Approfondire il tema dei solfiti significa anche sfatare alcuni miti. Spesso si tende a collegare queste sostanze al mal di testa post-consumo, ma la realtà è più complessa. Le quantità di solfiti contenute nel vino, anche quando elevate, sono di gran lunga inferiori rispetto a quelle presenti in altri alimenti comuni come frutta secca, succhi industriali o marmellate. Il fastidio che alcuni percepiscono dopo aver bevuto vino può dipendere da molti fattori: l’alcol stesso, la disidratazione, la combinazione con altri cibi o la sensibilità individuale. È bene quindi non demonizzare i solfiti, ma imparare a conoscerli e a scegliere con consapevolezza.

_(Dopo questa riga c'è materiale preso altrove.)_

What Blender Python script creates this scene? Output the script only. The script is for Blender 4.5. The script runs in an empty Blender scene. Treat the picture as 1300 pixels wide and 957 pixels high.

Un altro punto interessante è il legame tra i solfiti e l’invecchiamento del vino. Un vino con livelli più bassi di anidride solforosa può risultare più vivo, più autentico e meno standardizzato, ma al tempo stesso rischia di essere meno stabile nel tempo. Al contrario, un dosaggio più alto garantisce sicurezza e longevità, ma può smorzare alcune sfumature aromatiche. Anche in questo caso, l’etichetta, unita alle informazioni fornite dal produttore, diventa uno strumento fondamentale per comprendere lo stile e le scelte enologiche dietro la bottiglia.
Concludendo, imparare a leggere l’etichetta del vino in relazione ai solfiti significa dotarsi di una lente critica che ci aiuta a valutare meglio ciò che portiamo in tavola. Non basta limitarsi alla semplice dicitura “contiene solfiti”, ma è utile approfondire, conoscere i limiti di legge, distinguere le diverse tipologie di vino e informarsi sulle pratiche del produttore. In questo modo il consumatore non solo protegge la propria salute, ma arricchisce la propria esperienza di degustazione, trasformando ogni calice in un gesto consapevole.
Il vino è un universo complesso, fatto di territorio, cultura e tecnica. I solfiti ne sono solo una parte, ma una parte che vale la pena comprendere. Saper leggere l’etichetta significa riconoscere le scelte del vignaiolo, apprezzarne la trasparenza e, soprattutto, avvicinarsi a un consumo più attento e responsabile.